How to Choose: Skills, Personality, and Self-Assessment
Choosing between academic and public librarianship is less about which path is "better" and more about which setting lets you do your best work. The traits that make someone thrive in a university research library differ meaningfully from those that fuel success at a busy branch serving an entire community. An honest self-assessment, paired with real-world exploration, can save you years of career frustration.
Matching Personality Traits to Each Path
Academic librarianship tends to reward people who enjoy sustained, deep engagement with a subject area. If you gravitate toward scholarly publishing, feel energized by faculty collaboration, and prefer a campus culture with its rhythms of semesters and research cycles, academic work may be a natural fit. Comfort with instruction design, data management, and information literacy pedagogy also matters here.
Public librarianship, on the other hand, rewards adaptability and breadth. You will serve toddlers, teens, job seekers, retirees, and new immigrants in the same afternoon. Creative programming skills, comfort with community outreach, and genuine enthusiasm for information services to diverse populations are essential. If you are the kind of person who thrives on variety and gets energy from face-to-face problem solving, public library work will likely feel right.
A Self-Assessment Checklist
Before committing, sit down with these questions and answer honestly:
- Do I prefer working with a specific discipline or subject area, or do I enjoy a wide range of topics and interactions?
- Am I more comfortable in a structured, semester-based schedule or a setting where every day looks different?
- Does the idea of teaching college students and supporting faculty research excite me more than designing community programs and events?
- How do I feel about evenings and weekends?

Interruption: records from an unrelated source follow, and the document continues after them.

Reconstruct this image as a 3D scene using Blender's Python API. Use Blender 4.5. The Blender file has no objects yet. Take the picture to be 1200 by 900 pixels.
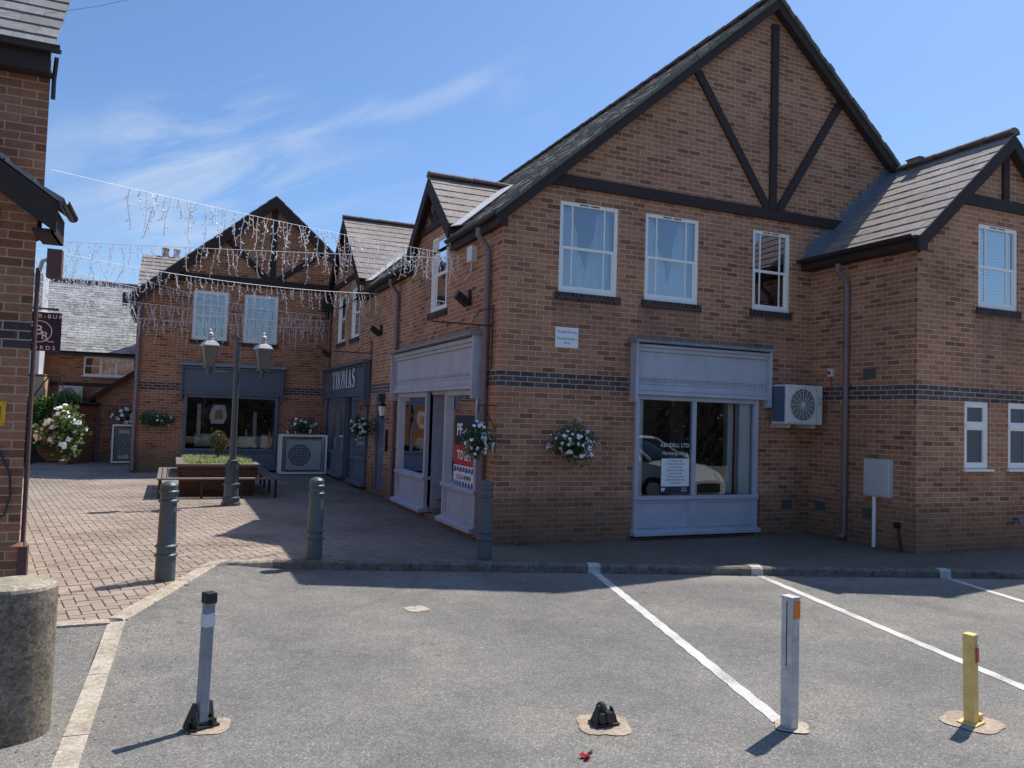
import bpy, bmesh, math, random
from mathutils import Vector, Matrix
R = math.radians
rnd = random.Random(7)
scene = bpy.context.scene
col = scene.collection
V = Vector

# ------------------------------------------------------------------ helpers
WO = {}                                   # world origin of every object built

class MB:
    """collects faces; build() links them as ONE mesh object"""
    def __init__(s): s.v = []; s.f = []; s.m = []
    def face(s, pts, mi=0):
        n = len(s.v); s.v += [tuple(p) for p in pts]; s.f.append(tuple(range(n, n+len(pts)))); s.m.append(mi)
    def hexa(s, p, mi=0):                 # 8 corners: bottom ring 0-3, top ring 4-7
        n = len(s.v); s.v += [tuple(q) for q in p]
        for f in ((3,2,1,0),(4,5,6,7),(0,1,5,4),(1,2,6,5),(2,3,7,6),(3,0,4,7)):
            s.f.append(tuple(n+i for i in f)); s.m.append(mi)
    def box(s, x0, x1, y0, y1, z0, z1, mi=0):
        s.hexa([(x0,y0,z0),(x1,y0,z0),(x1,y1,z0),(x0,y1,z0),(x0,y0,z1),(x1,y0,z1),(x1,y1,z1),(x0,y1,z1)], mi)
    def mbox(s, P, u0, u1, v0, v1, d0, d1, mi=0):   # box in wall coordinates: along, up, outward
        s.hexa([P(u0,v0,d0),P(u1,v0,d0),P(u1,v0,d1),P(u0,v0,d1),P(u0,v1,d0),P(u1,v1,d0),P(u1,v1,d1),P(u0,v1,d1)], mi)
    def beam(s, a, b, wdir, w, tdir, t, mi=0):      # bar a->b; w along wdir (centred), t along tdir (from a outward)
        a = V(a); b = V(b); W = V(wdir).normalized()*w*.5; T = V(tdir).normalized()*t
        s.hexa([a-W, a+W, b+W, b-W, a-W+T, a+W+T, b+W+T, b-W+T], mi)
    def tube(s, pts, r, n=8, mi=0, caps=True):
        pts = [V(p) for p in pts]; rs = r if isinstance(r, (list, tuple)) else [r]*len(pts)
        rings = []; prev = None
        for i, p in enumerate(pts):
            if i == 0: d = pts[1]-p
            elif i == len(pts)-1: d = p-pts[i-1]
            else: d = (pts[i+1]-p).normalized()+(p-pts[i-1]).normalized()
            d.normalize()
            if prev is None:
                a = V((0,0,1)) if abs(d.z) < .9 else V((1,0,0))
                x = d.cross(a).normalized()
            else: x = (prev - d*prev.dot(d)).normalized()
            prev = x; y = d.cross(x)
            k = len(s.v)
            for j in range(n):
                t = 2*math.pi*j/n; s.v.append(tuple(p + (x*math.cos(t)+y*math.sin(t))*rs[i]))
            rings.append(k)
        for i in range(len(rings)-1):
            a, b = rings[i], rings[i+1]
            for j in range(n):
                s.f.append((a+j, a+(j+1)%n, b+(j+1)%n, b+j)); s.m.append(mi)
        if caps:
            s.f.append(tuple(rings[0]+j for j in reversed(range(n)))); s.m.append(mi)
            s.f.append(tuple(rings[-1]+j for j in range(n))); s.m.append(mi)
    def lathe(s, prof, c=(0,0,0), n=24, mi=0, rot=0.0):
        c = V(c); k = len(s.v)
        for r, z in prof:
            for j in range(n):
                t = rot+2*math.pi*j/n; s.v.append((c.x+r*math.cos(t), c.y+r*math.sin(t), c.z+z))
        for i in range(len(prof)-1):
            for j in range(n):
                a = k+i*n; b = a+n
                s.f.append((a+j, a+(j+1)%n, b+(j+1)%n, b+j)); s.m.append(mi)
        s.f.append(tuple(k+j for j in reversed(range(n)))); s.m.append(mi)
        e = k+(len(prof)-1)*n; s.f.append(tuple(e+j for j in range(n))); s.m.append(mi)
    def build(s, name, mats, parent=None, origin=None, smooth=False, recalc=False, bevel=0):
        me = bpy.data.meshes.new(name)
        if origin is None: origin = WO.get(parent.name, V((0,0,0))) if parent else V((0,0,0))
        origin = V(origin)
        me.from_pydata([(a-origin.x, b-origin.y, c-origin.z) for a, b, c in s.v], [], s.f)
        if not isinstance(mats, (list, tuple)): mats = [mats]
        for m in mats: me.materials.append(m)
        if len(mats) > 1: me.polygons.foreach_set('material_index', s.m)
        if recalc:
            bm = bmesh.new(); bm.from_mesh(me); bmesh.ops.recalc_face_normals(bm, faces=bm.faces); bm.to_mesh(me); bm.free()
        if smooth:
            me.polygons.foreach_set('use_smooth', [True]*len(me.polygons))
            try: me.set_sharp_from_angle(angle=R(35))
            except Exception: pass
        me.update()
        o = bpy.data.objects.new(name, me); col.objects.link(o)
        WO[o.name] = origin
        if parent:
            o.parent = parent; o.location = origin-WO[parent.name]
        else: o.location = origin
        if bevel:
            b = o.modifiers.new('edge', 'BEVEL'); b.width = bevel; b.segments = 2; b.limit_method = 'ANGLE'; b.angle_limit = R(40)
        return o

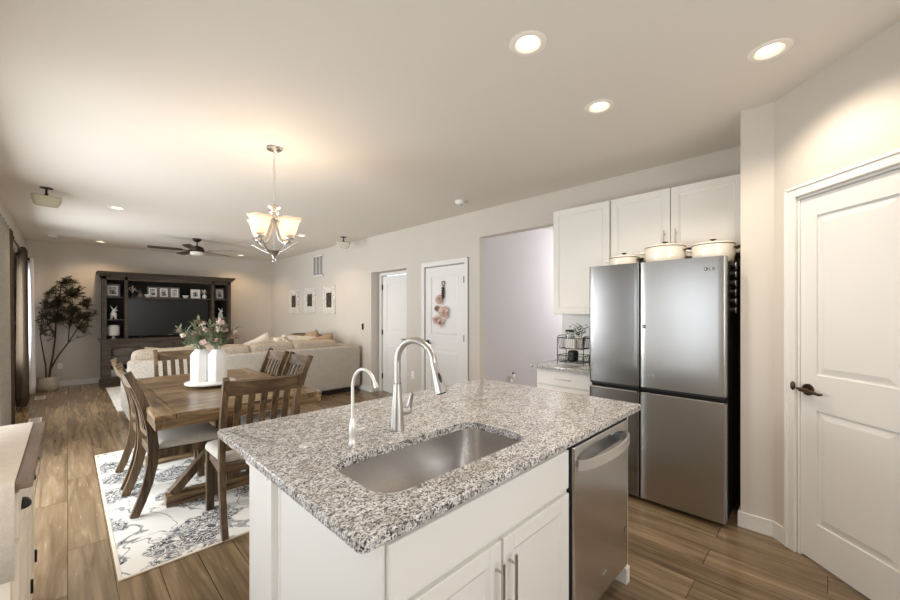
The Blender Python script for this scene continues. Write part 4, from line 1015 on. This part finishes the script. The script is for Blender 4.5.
def pframe(x, y, z, w_, h_, label, n=1, fm='photo'):
    f = T('photo_frame', label, 'photo frame', (x, y, z), 0)
    tl = Matrix.Rotation(math.radians(-8), 4, 'X')
    for k in range(n):
        ox = (k-(n-1)/2)*(w_+.004); t_ = w_*.14
        mb = MB()
        for lo, hi in (((ox-w_/2, 0, 0), (ox-w_/2+t_, .014, h_)), ((ox+w_/2-t_, 0, 0), (ox+w_/2, .014, h_)), ((ox-w_/2+t_, 0, 0), (ox+w_/2-t_, .014, t_)), ((ox-w_/2+t_, 0, h_-t_), (ox+w_/2-t_, .014, h_))): mb.box(lo, hi, .001, mtx=tl)
        fr = mb.build('frame', M[fm], f, world=False)
        MB().box((ox-w_/2+t_, .007, t_), (ox+w_/2-t_, .012, h_-t_), mtx=tl).build('mat_board', M['white'], fr, world=False)
        MB().box((ox-w_/2+t_*1.9, .0055, t_*1.9), (ox+w_/2-t_*1.9, .0069, h_-t_*1.9), mtx=tl).build('picture', M['pic'], fr, world=False)
    return f
SY = 10.08
pframe(.635, SY, 1.72, .22, .26, 'grey framed photograph on the top left shelf of the media cabinet')
pframe(1.455, SY, 1.72, .185, .235, 'triple hinged photo frame in the middle of the shelf above the television', 3)
pframe(2.03, SY, 1.72, .18, .21, 'single pale framed photograph right of centre on the shelf above the television', 1, 'frame_w')
pframe(2.51, SY, 1.72, .18, .25, 'framed photograph on the top right shelf of the media cabinet')
# small ornaments
def figurine(x, z, s_, label):
    f = T('deer_figurine', label, 'figurine', (x, SY, z))
    mb = MB()
    mb.sph((0, 0, .10*s_), .055*s_, (1, .7, 1.1)).sph((.01*s_, -.01, .19*s_), .034*s_, (1, .8, 1.1)).sph((.04*s_, -.02, .185*s_), .018*s_, (1.5, .8, .8))
    for q in ((-.035, 0), (.035, 0), (-.03, .03), (.03, -.03)): mb.cyl((q[0]*s_, q[1]*s_, 0), (q[0]*s_*.9, q[1]*s_, .09*s_), .017*s_, .022*s_, 8)
    mb.cyl((-.012*s_, 0, .21*s_), (-.05*s_, 0, .285*s_), .014*s_, .004*s_, 8).cyl((.025*s_, 0, .21*s_), (.055*s_, 0, .28*s_), .014*s_, .004*s_, 8)
    mb.sph((0, 0, .14*s_), .04*s_, (1, .7, 1.2)); mb.build('figure', M['vase'], f, True, world=False)
figurine(.645, 1.275, .95, 'white animal figurine with raised ears on the middle left shelf'); figurine(2.52, 1.275, .85, 'white animal figurine on the middle right shelf of the media cabinet')
ln = T('table_lamp', 'small white rounded lantern lamp on the lowest left shelf of the media cabinet', 'lamp', (.645, SY, .89))
MB().lathe([(0, 0), (.045, 0), (.045, .01), (.02, .02), (.018, .05), (0, .05)], (0, 0, 0), 20).build('base', M['vase'], ln, True, world=False)
MB().lathe([(0, .05), (.075, .055), (.095, .08), (.095, .235), (.075, .27), (0, .275)], (0, 0, 0), 24).build('lamp_shade', M['frame_w'], ln, True, world=False)
def bowl(x, z, r, label):
    b = MB().lathe([(0, 0), (r*.5, 0), (r*.55, .008), (r, r*1.0), (r*.93, r*1.0), (r*.5, .012), (0, .012)], (x, SY, z), 24).build('bowl', M['vase'], None, True); tag(b, label, 'bowl')
bowl(1.185, 1.72, .07, 'small white bowl left of the triple frame above the television'); bowl(1.84, 1.72, .065, 'small white bowl right of the triple frame above the television')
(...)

Public libraries typically require them; many academic positions do not.
- Do I want my career advancement to involve scholarly publishing and committee service, or management of public-facing services and community partnerships?
- Am I drawn to a workplace culture shaped by higher education, or one deeply embedded in a local neighborhood or city?
No single answer disqualifies you from either path, but a clear pattern across these questions points you toward the setting where you will feel most engaged.
Switching Between Academic and Public Librarianship
It is entirely possible to move from one track to the other. Many librarians do. What makes the transition smoother is identifying the transferable skills you already have, such as reference expertise, collection development, instruction, or technology training, and framing them for the new context. Academic librarians crossing into public work should highlight programming ability and patron engagement. Public librarians moving to academia benefit from pursuing additional credentials: a second master's degree in a subject area, experience with research data services, or familiarity with scholarly communication librarianship.
Strategic positioning helps, too. Volunteering for a Friends of the Library group, taking on adjunct teaching at a community college, or completing a practicum in the opposite setting during your MLIS program can all bridge the gap on a resume.
Practical Next Steps
Do not rely on job descriptions alone. Set up informational interviews with librarians in both environments and ask about their actual day-to-day experience. If possible, arrange a job shadow: spending even a single day in each setting reveals things no article or Reddit thread can capture. MLIS students should be especially intentional about practicum site selection, choosing a placement in the type of library they are less familiar with so they can test assumptions before graduation. Choosing the right MLIS program with a relevant practicum focus is one of the most practical steps you can take early on.
The right fit is out there, but it takes self-awareness and a willingness to explore both paths before you commit.